Three female occupants barely escaped with their lives because a neighbor ran to warn them, shouting at them to get out of the house, according to ABC News and news.com.au.

As she ran through the front door onto the steps of the Teralba home, “We felt the house lifting,” resident Deborah Kerr told the Australian Broadcasting Corporation, adding: “We were just on the verandah, coming out the front verandah, when the house started to lift.”

Police climbed on the bulldozer when it got bogged down in the wreckage, smashed through a window to get into the locked cabin and disabled the driver with pepper spray in order to turn ignition off, the inspector David Matthews told ABC News.
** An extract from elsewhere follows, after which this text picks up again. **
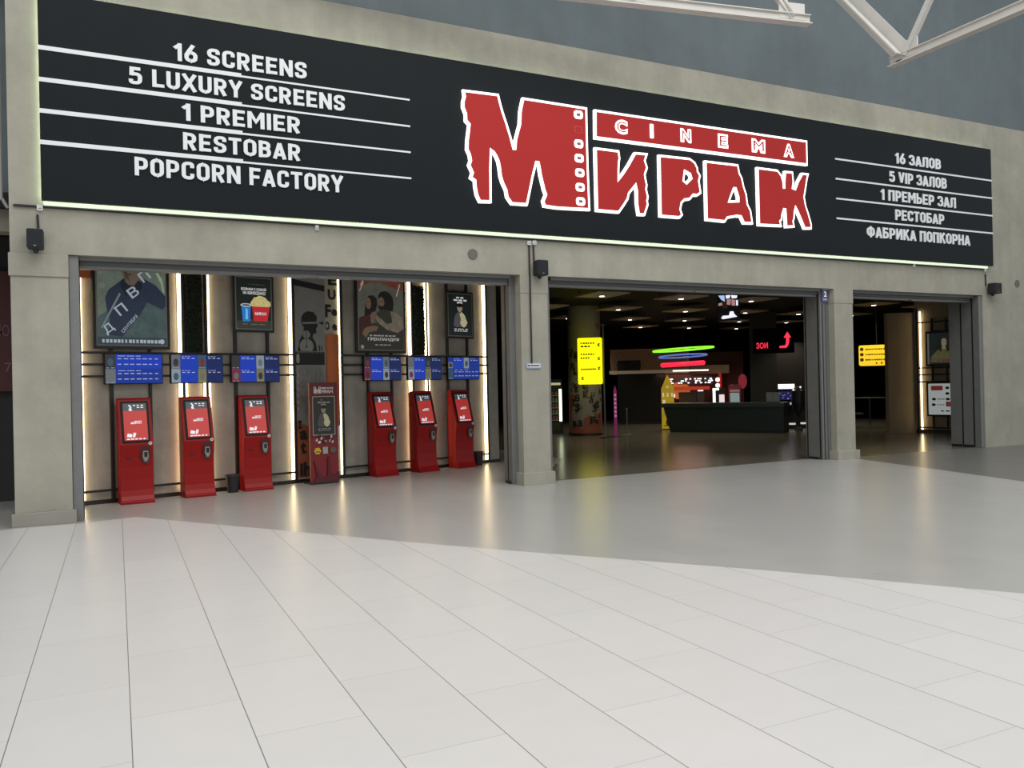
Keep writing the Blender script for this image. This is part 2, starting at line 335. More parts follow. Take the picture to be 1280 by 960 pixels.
for z in (6.127, 5.717, 5.315, 4.912):
    B(-.82,1.67,-.012,0,z-.028,z+.028).build('rule_line', LETTER, sign); B(1.67,4.16,-.012,0,z-.026,z).build('rule_line', LETTER, sign)
for z in (6.13, 5.726, 5.323, 4.92): B(13.23,18.185,-.012,0,z-.017,z+.017).build('rule_line', LETTER, sign)
def c1(L): return [sline(570+u/5.647, 105+v/5.647) for u,v in L]
def c2(L): return [sline(730+u/6.4, 130+v/6.4) for u,v in L]
def c3(L): return [sline(870+u/6.4, 150+v/6.4) for u,v in L]
M_ = c1([(47,55),(287,85),(300,140),(318,205),(345,285),(360,335),(375,385),(395,462),(408,462),(412,400),(425,350),(441,290),(445,200),(455,150),(464,110),(908,180),(912,400),(918,600),(930,890),(800,884),(700,878),(615,865),(606,830),(625,785),(612,750),(605,720),(588,650),(580,600),(572,560),(555,558),(545,600),(530,660),(510,760),(490,855),(385,848),(365,820),(352,800),(345,755),(320,700),(306,655),(298,590),(290,550),(275,515),(258,488),(237,472),(233,600),(235,835),(160,833),(138,785),(128,730),(125,685),(97,665),(108,630),(84,577),(95,545),(88,505),(70,465),(72,400),(80,340),(85,290),(62,265),(60,215),(42,170),(42,130),(52,95)])
I_ = c2([(80,362),(262,385),(270,440),(265,470),(262,530),(262,608),(300,560),(345,490),(395,400),(488,408),(472,460),(490,515),(472,570),(478,610),(487,650),(483,690),(497,750),(490,780),(495,810),(470,890),(425,888),(412,800),(410,700),(400,652),(365,695),(345,720),(335,765),(300,820),(265,870),(92,855)])
R_ = c2([(590,420),(830,445),(870,475),(892,520),(893,545),(913,580),(903,620),(918,715),(890,735),(860,730),(830,765),(790,770),(765,795),(755,850),(770,890),(750,912),(600,900)])
RH = c2([(790,540),(835,565),(845,600),(805,640),(780,620)])
A_ = c3([(62,338),(318,368),(330,430),(350,470),(365,540),(385,600),(395,680),(420,730),(435,830),(370,828),(345,775),(310,772),(235,785),(215,815),(72,800)])
AH = c3([(285,552),(303,552),(325,620),(325,655),(248,657),(260,620)])
ZH = c3([(478,390),(635,410),(665,450),(680,500),(683,545),(692,545),(692,500),(698,420),(755,425),(762,500),(755,550),(778,560),(800,500),(835,435),(880,440),(870,480),(855,580),(848,620),(860,690),(880,750),(905,840),(905,870),(855,870),(830,810),(800,740),(780,700),(770,740),(768,790),(760,815),(768,855),(708,858),(705,800),(700,720),(685,718),(672,760),(668,800),(655,815),(665,850),(490,842)])
BAR = c2([(78,60)])+c3([(868,178),(872,362)])+c2([(80,275)])
for nm, loops, lab in (('logo_letter',[M_],'big ragged red letter М with a film strip edge'),('logo_letter',[I_],'ragged red letter И'),('logo_letter',[R_,RH],'ragged red letter Р'),('logo_letter',[A_,AH],'ragged red letter А'),('logo_letter',[ZH],'ragged red letter Ж'),('logo_bar',[BAR],'red bar carrying the word CINEMA')):
    loops = [ccw(L) for L in loops]
    base = link(nm, shape_mesh(loops, -.05, .05, .020), NEON, sign); base['label'] = lab
    link('red_face', shape_mesh(loops, -.062, .012, -.023), LOGORED, base)
    if lab.startswith('big'):
        for i, (u, v) in enumerate([(850,225),(851,330),(853,430),(856,531),(860,633),(863,735),(866,835)]):
            k = 1-.08*i/6; q = [sline(570+a/5.647, 105+c/5.647) for a, c in ((u-31,v),(u+31,v),(u,v-29),(u,v+29))]
            x0, x1, z0, z1 = q[0][0], q[1][0], q[3][1], q[2][1]; cx = (x0+x1)/2; cz = (z0+z1)/2; hw = (x1-x0)/2; hz = (z1-z0)/2
            if i == 1:
                link('film_hole', shape_mesh([rrect(cx-hw*.82,cx+hw*.82,cz-hz*.82,cz+hz*.82,.03)], -.064, .01), mat('unlit_pink', (.62,.12,.11), .5), base)
                link('film_hole_core', shape_mesh([rrect(cx-hw*.72,cx+hw*.72,cz-hz*.72,cz+hz*.72,.025)], -.067, .01), LOGORED, base)
            else:
                link('film_hole', shape_mesh([rrect(x0,x1,z0,z1,.05)], -.067, .01), NEON, base)
                link('film_hole_core', shape_mesh([rrect(cx-hw*.45,cx+hw*.45,cz-hz*.36,cz+hz*.36,.02)], -.070, .01), mat('hole_core', (.25,.12,.12), .5), base)
    if nm == 'logo_bar':
        for ch, fn, (u0,u1,v0,v1) in (('C',c2,(232,330,135,250)),('I',c2,(512,536,170,282)),('N',c2,(755,838,208,316)),('E',c3,(158,236,122,232)),('M',c3,(428,532,162,270)),('A',c3,(682,762,200,306))):
            p = fn([(u0,(v0+v1)/2),(u1,(v0+v1)/2),((u0+u1)/2,v0),((u0+u1)/2,v1)]); x0, x1, z0, z1 = p[0][0], p[1][0], p[3][1], p[2][1]
            if ch == 'I':
                link('neon_letter', shape_mesh([rrect(x0-.005,x1+.005,z0,z1,.015)], -.072, .012), NEON, base)
                link('letter_core', shape_mesh([rrect(x0+.03,x1-.03,z0+.035,z1-.035,.004)], -.076, .012), LOGORED, base)
            else:
                link('neon_letter', text_mesh(ch, x0, x1, z0, z1, -.072, .012, .075), NEON, base)
                link('letter_core', text_mesh(ch, x0+.035, x1-.035, z0+.035, z1-.035, -.076, .012, -.006), LOGORED, base)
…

He said the officers and the neighbor will be recommended for bravery commendations.

Matthews said the crime scene looked as if a bomb had exploded there, news.com.au reports.

“There were squashed motor vehicles, downed trees and a house that was nothing more than debris, with a bulldozer sitting in the middle of it,” he said. “I’ve never seen anything like this before. It is extraordinary.”

Sager, 48, also allegedly smashed multiple vehicles and a shed en route to the home in the stolen bulldozer. He was charged with breaching an apprehended violence order, as well as destroying with intent to endanger life, among other charges.

One of the women inside the home was allegedly covered by the court order; a New South Wales government website explains the criteria for obtaining one.

The Daily Telegraph says she was a former friend of Sager.

Bail was denied when Sager was arraigned in Newcastle Local Court. His lawyer, Matthew Unwin, asked for a mental-health examination, to which the court agreed.